┌─ RECORDS TO PROCESS

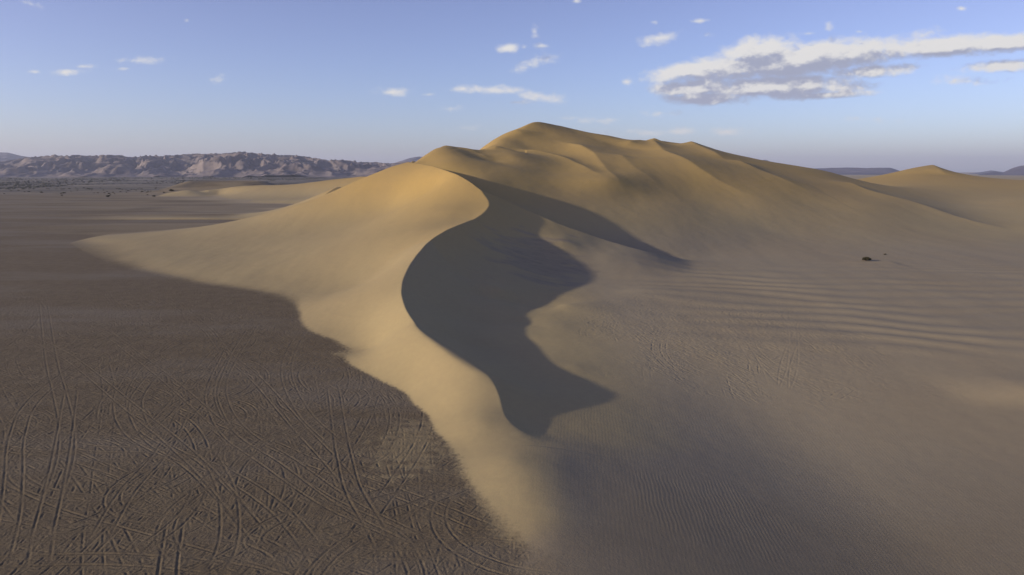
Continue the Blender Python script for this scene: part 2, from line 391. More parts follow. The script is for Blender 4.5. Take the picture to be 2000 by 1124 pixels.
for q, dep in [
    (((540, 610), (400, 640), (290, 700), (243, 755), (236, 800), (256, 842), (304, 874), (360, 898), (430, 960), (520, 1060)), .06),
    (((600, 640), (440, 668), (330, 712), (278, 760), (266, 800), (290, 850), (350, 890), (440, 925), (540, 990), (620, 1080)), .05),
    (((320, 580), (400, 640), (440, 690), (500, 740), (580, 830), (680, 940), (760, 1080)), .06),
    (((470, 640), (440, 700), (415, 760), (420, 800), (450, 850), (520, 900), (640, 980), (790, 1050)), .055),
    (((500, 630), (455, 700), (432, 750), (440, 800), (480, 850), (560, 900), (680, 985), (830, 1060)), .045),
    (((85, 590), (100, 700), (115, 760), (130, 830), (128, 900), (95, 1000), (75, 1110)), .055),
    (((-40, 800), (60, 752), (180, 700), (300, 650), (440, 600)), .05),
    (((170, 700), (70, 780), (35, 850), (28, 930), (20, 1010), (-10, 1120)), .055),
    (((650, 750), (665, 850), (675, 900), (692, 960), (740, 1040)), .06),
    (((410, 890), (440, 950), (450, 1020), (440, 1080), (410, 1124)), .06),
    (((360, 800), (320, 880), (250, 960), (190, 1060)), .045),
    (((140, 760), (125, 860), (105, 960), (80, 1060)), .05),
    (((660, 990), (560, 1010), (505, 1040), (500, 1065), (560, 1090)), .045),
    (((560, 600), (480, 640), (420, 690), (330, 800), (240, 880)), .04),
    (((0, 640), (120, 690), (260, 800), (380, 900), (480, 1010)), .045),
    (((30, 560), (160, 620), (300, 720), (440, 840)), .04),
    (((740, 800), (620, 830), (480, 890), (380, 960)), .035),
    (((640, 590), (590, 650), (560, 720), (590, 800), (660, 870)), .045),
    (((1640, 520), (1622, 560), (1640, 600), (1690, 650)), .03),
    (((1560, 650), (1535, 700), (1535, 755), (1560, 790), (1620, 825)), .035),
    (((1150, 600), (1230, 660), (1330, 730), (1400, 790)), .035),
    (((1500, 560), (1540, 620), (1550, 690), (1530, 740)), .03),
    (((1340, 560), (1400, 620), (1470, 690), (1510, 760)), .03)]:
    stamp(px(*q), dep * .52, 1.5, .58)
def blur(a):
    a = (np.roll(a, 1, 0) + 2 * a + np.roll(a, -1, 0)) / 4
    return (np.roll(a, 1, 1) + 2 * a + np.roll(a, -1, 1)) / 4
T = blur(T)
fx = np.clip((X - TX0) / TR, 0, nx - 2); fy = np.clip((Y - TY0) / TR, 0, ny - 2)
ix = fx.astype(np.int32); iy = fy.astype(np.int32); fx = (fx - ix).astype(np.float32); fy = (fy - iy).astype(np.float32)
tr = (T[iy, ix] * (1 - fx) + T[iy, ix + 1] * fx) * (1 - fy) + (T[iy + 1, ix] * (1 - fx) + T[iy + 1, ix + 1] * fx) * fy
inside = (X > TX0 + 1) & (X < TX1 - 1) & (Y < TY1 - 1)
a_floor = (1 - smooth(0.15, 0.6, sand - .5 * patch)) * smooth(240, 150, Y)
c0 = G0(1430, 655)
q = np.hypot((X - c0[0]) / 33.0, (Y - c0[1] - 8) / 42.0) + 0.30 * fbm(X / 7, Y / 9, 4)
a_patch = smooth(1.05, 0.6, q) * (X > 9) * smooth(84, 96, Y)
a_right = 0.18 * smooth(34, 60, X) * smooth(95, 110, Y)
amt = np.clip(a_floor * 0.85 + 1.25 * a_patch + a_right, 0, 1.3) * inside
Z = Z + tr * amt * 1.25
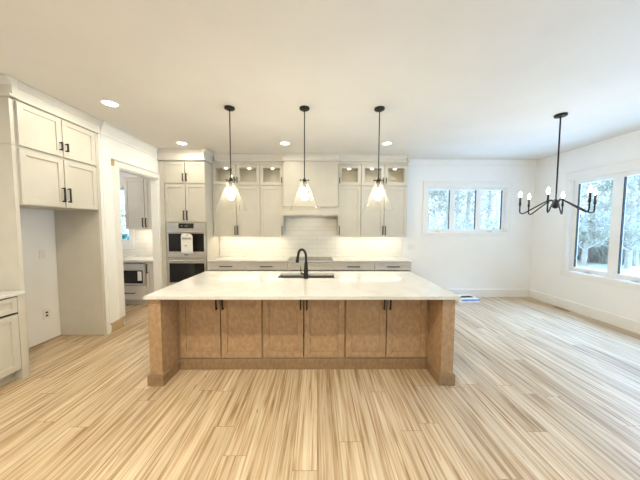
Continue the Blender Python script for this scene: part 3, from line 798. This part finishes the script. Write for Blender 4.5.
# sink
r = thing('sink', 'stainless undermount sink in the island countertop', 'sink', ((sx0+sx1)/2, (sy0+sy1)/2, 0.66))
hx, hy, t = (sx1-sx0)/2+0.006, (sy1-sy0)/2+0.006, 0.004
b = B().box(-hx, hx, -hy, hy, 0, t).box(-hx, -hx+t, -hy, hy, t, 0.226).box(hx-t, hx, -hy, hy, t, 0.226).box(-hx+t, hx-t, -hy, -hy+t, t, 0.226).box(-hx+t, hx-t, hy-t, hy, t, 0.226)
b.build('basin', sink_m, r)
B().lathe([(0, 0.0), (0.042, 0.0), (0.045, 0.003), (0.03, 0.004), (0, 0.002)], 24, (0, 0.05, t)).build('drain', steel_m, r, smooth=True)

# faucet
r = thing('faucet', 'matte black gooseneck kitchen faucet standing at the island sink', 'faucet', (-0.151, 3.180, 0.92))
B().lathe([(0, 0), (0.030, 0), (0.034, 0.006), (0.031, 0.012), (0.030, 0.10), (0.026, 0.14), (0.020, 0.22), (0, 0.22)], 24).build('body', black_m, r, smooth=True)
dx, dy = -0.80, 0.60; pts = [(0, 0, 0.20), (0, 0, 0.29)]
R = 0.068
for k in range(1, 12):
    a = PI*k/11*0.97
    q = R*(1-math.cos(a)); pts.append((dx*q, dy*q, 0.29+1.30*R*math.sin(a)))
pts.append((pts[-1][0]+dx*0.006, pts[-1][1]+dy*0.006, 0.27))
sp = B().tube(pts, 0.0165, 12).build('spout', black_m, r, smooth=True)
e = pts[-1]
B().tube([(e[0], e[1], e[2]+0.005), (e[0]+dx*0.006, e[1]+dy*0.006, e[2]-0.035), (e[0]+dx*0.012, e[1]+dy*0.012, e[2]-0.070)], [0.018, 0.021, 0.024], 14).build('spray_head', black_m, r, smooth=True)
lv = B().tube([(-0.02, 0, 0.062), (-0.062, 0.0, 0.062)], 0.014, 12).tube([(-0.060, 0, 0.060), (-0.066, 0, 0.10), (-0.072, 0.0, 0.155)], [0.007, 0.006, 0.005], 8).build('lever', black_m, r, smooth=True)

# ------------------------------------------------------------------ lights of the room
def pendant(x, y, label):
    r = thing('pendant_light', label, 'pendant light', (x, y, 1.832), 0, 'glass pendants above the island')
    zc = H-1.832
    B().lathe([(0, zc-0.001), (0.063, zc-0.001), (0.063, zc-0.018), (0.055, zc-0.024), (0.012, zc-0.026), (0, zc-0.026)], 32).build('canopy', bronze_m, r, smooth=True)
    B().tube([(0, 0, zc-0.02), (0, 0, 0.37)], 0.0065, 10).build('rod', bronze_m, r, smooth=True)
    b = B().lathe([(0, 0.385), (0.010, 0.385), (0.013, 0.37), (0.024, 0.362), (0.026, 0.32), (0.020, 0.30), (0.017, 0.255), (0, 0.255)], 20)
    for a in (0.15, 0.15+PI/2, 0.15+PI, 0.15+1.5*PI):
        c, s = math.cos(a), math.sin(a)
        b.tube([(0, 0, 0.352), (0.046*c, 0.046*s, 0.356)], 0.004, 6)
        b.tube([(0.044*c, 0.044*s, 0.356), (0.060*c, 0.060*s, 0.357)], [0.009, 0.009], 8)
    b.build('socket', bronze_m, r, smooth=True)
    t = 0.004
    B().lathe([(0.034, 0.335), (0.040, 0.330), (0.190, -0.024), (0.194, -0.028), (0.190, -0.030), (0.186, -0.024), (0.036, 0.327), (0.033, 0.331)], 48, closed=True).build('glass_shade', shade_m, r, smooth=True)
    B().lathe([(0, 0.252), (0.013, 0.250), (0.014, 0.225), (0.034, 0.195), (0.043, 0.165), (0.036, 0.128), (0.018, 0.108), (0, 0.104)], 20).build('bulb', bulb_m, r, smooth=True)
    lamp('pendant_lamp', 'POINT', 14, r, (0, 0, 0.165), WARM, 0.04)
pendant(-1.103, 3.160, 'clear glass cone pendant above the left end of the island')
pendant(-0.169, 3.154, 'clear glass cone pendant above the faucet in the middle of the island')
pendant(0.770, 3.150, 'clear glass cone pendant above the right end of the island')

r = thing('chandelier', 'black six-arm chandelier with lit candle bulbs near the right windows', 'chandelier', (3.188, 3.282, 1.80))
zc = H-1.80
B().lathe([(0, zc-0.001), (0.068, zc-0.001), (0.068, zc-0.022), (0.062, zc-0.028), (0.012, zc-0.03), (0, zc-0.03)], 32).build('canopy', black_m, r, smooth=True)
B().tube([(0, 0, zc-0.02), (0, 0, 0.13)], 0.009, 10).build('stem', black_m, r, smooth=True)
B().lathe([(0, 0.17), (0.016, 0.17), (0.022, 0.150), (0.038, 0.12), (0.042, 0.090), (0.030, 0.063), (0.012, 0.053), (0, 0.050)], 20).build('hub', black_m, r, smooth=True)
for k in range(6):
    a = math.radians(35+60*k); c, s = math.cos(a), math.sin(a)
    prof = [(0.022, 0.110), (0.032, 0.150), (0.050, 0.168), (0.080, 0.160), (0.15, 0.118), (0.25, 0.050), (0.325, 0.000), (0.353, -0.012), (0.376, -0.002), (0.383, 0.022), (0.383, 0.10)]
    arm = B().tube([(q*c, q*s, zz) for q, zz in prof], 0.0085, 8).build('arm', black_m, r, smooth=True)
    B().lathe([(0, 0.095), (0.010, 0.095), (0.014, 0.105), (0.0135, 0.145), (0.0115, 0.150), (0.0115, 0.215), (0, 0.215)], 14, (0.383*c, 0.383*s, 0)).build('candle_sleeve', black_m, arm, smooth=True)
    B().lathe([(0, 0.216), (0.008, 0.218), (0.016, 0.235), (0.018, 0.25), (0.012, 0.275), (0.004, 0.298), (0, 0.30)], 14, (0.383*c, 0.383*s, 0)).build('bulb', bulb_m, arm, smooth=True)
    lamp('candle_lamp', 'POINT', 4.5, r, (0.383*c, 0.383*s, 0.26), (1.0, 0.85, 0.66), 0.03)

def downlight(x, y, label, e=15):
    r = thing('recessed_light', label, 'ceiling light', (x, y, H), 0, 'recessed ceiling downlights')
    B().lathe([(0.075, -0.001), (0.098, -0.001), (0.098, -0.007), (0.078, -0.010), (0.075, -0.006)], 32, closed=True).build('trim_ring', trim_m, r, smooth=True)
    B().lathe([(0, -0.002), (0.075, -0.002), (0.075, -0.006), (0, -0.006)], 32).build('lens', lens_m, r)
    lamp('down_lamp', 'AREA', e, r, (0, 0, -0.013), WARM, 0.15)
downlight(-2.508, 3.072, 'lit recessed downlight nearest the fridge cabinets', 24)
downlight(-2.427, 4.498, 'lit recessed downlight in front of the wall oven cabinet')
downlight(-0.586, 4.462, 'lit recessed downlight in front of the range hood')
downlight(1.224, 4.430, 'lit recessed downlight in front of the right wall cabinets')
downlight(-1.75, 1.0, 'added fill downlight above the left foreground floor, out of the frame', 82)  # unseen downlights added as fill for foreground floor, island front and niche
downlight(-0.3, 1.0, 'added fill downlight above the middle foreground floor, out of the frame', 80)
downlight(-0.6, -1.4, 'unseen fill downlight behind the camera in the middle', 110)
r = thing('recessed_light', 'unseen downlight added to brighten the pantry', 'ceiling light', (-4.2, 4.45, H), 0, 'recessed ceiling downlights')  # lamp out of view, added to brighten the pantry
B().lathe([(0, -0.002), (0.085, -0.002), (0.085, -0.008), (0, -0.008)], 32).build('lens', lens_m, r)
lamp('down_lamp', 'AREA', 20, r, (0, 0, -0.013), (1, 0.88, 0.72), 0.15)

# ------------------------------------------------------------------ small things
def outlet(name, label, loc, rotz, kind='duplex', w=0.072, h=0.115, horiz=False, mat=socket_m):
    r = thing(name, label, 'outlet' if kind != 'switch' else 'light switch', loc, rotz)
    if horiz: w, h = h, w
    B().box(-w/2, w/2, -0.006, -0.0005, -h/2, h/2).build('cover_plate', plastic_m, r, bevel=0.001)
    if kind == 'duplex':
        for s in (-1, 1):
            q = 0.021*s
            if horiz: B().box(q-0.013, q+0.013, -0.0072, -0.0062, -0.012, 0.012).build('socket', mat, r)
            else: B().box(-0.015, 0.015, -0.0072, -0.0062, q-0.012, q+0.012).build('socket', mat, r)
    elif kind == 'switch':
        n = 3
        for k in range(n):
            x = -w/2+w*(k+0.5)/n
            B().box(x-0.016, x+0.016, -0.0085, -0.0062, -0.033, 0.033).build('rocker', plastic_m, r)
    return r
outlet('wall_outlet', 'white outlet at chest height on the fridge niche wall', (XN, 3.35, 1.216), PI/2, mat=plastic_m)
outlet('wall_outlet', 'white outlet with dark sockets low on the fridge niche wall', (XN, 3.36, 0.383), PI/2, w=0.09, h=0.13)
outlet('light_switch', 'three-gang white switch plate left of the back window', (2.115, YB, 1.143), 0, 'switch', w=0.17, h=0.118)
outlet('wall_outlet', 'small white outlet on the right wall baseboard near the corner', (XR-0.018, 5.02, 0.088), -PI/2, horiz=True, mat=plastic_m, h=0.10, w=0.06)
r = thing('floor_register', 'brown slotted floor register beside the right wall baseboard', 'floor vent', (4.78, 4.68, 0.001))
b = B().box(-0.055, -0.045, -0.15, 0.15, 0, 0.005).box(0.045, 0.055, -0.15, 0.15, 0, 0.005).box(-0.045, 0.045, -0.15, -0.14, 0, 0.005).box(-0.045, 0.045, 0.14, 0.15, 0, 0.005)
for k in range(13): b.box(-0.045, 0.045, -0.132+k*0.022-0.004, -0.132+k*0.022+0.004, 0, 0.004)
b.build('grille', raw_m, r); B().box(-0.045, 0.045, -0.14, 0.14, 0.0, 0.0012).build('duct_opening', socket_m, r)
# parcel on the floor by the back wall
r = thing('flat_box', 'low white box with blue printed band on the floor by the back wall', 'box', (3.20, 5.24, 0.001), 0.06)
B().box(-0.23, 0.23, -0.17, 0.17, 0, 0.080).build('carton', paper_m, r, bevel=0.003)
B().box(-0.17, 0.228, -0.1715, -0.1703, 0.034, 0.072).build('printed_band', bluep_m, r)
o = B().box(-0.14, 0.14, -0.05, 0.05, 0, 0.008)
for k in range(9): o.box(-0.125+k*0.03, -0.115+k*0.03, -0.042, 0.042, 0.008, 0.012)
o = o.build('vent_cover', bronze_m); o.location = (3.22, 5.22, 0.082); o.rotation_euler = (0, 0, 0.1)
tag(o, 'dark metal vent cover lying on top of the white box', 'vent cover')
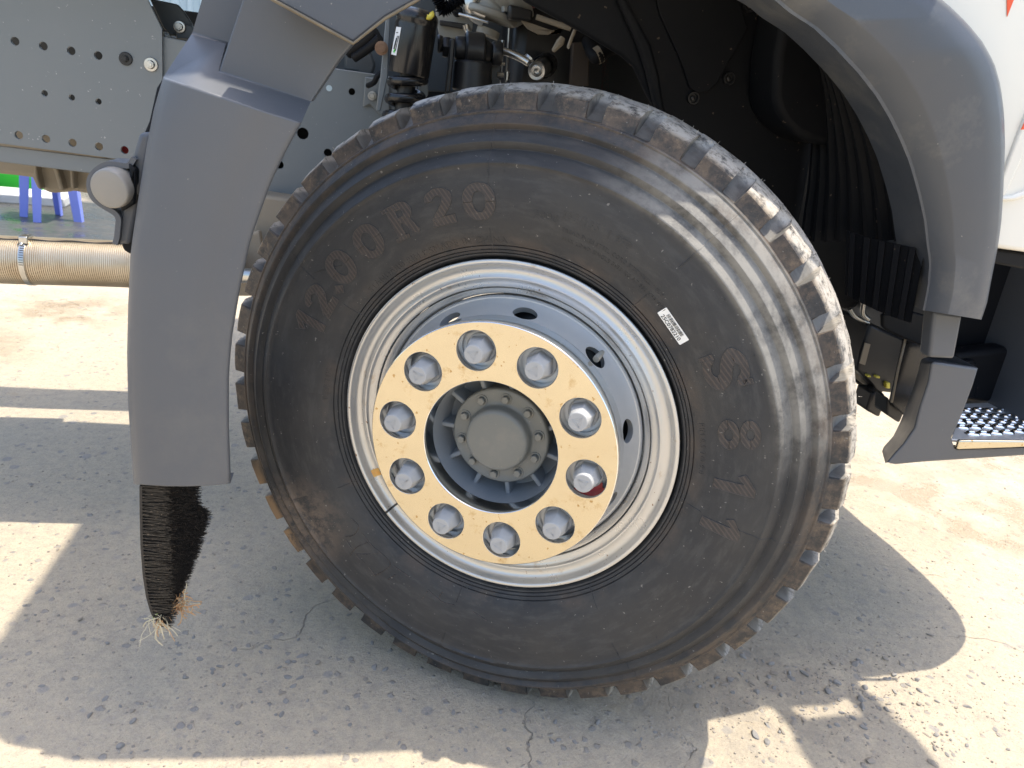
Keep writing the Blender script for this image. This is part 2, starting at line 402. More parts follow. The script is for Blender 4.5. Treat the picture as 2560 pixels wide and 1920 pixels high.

└─

**EXERCISE TASK**
Starting at the line that contains "Continue the Blender Python script for this scene: part 3, from" and ending at the line that contains "steel_m, r, smooth=True)", retype each line exactly; omit everything outside that range.

**CORRECT OUTPUT**
Continue the Blender Python script for this scene: part 3, from line 798. This part finishes the script. Write for Blender 4.5.
# sink
r = thing('sink', 'stainless undermount sink in the island countertop', 'sink', ((sx0+sx1)/2, (sy0+sy1)/2, 0.66))
hx, hy, t = (sx1-sx0)/2+0.006, (sy1-sy0)/2+0.006, 0.004
b = B().box(-hx, hx, -hy, hy, 0, t).box(-hx, -hx+t, -hy, hy, t, 0.226).box(hx-t, hx, -hy, hy, t, 0.226).box(-hx+t, hx-t, -hy, -hy+t, t, 0.226).box(-hx+t, hx-t, hy-t, hy, t, 0.226)
b.build('basin', sink_m, r)
B().lathe([(0, 0.0), (0.042, 0.0), (0.045, 0.003), (0.03, 0.004), (0, 0.002)], 24, (0, 0.05, t)).build('drain', steel_m, r, smooth=True)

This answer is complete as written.